Tuesday, June 16, 2009

Self-sacrifice, Prayer and 2 Corinthians 6:6-10

This is a paraphrase by Merton found in his book Contemplative Prayer. He is addressing the idea of "interior freedom" through self sacrifice and denial.


It means detachment and freedom with regard to inordinate cares, so that we are able to use the good things of life and able to do without them for the sake of higher ends. It means the ability to use or to sacrifices all created things in the interests of love. In St. Paul's words: "We have to be pure-minded, enlightened, forgiving and gracious to others; we have to rely on the Holy Spirit, on unaffected love, on the truth of our message, on the power off God. To the right and left we must be armed with innocence, now honored, now slighted, now traduced, now flattered. They call us deceivers and we tell the truth; unknown and we are freely acknowledged; dying men, and see we live; punished, yes, but not doomed to die; sad men that rejoice continually; beggars that bring riches to many; disinherited, and the world is ours."


He goes on later to say:

Our ability to sacrifice ourselves in a mature and generous spirit may well prove to be one of the tests of our interior prayer. Prayer and sacrifice work together. Where there is no sacrifice, there will eventually turn out to be no prayer, and vice versa. When sacrifice is an infantile self-dramatization, prayer will also be false and operatic self-display, or maudlin self-pitying introspection. Serious and humble prayer, united with mature love will unconsciously and spontaneously manifest itself in a habitual spirit of sacrifice and concern for others that is unfailingly generous, though perhaps we may not be aware of the fact. Such a union of prayer and sacrifice is easier to evaluate in others than in ourselves, and when we become aware of this we no longer try to gauge our own progress in the matter.

1 comments:

Robb said...

That's a very different take on freedom than we're used to and comfortable with hearing in a culture of classical liberalism and capitalism.
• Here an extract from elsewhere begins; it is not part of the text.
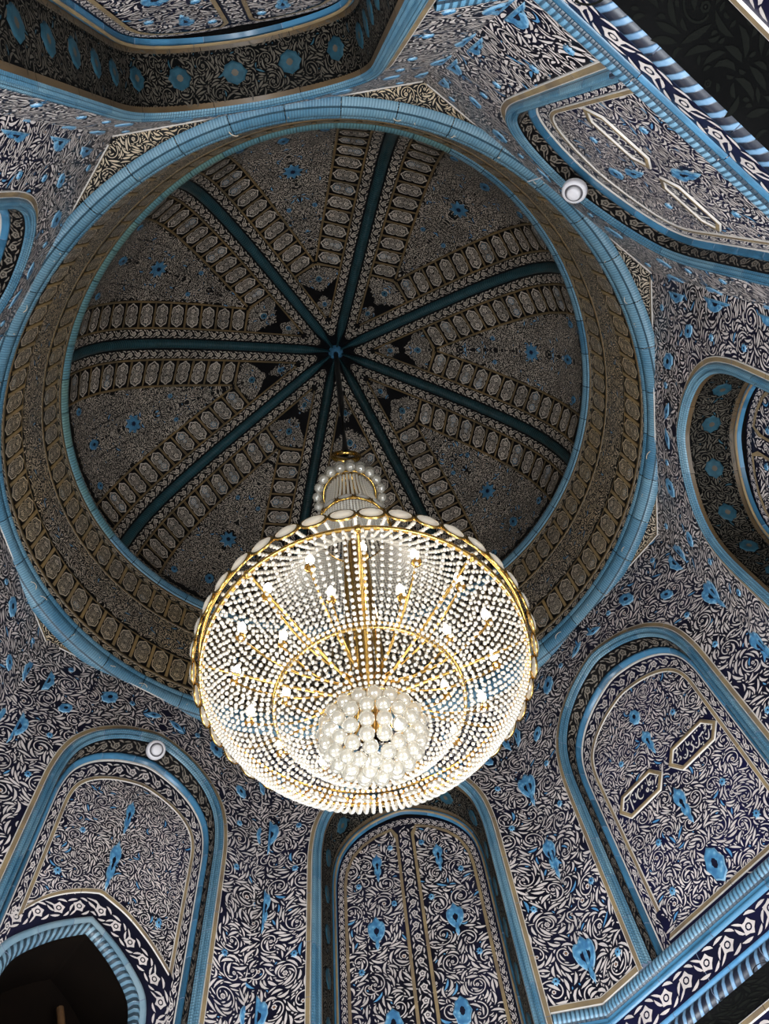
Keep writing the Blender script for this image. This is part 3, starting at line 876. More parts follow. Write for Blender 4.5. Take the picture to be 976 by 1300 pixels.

In addition to the 2 Corinthians passage, this reminds me a lot of Galatians 5, particularly verse 13 with the reminder that God's freedom also separates us from the tyrrany of self-indulgence in our interdependent, social world and makes us capable of true service.

I've heard the case made for capitalism over socialism, etc. because it allows more freedom to give up as well as get. I'm not sure that's really how it's worked out institutionally and culturally, but Merton's words also remind that there's danger in depending on attachment/association to something other than God to do this for us too.

It'd make for an interesting discussion, though - unless your Joe Biden (remember when he implied it would be patriotic to be willing to pay more taxes if you could afford it to help others?) campaigning against McCain and Palin, but it's ok cause his administration got accused of being socialist later anyway, so balance was restored. It's a crazy place we're at right now as a culture.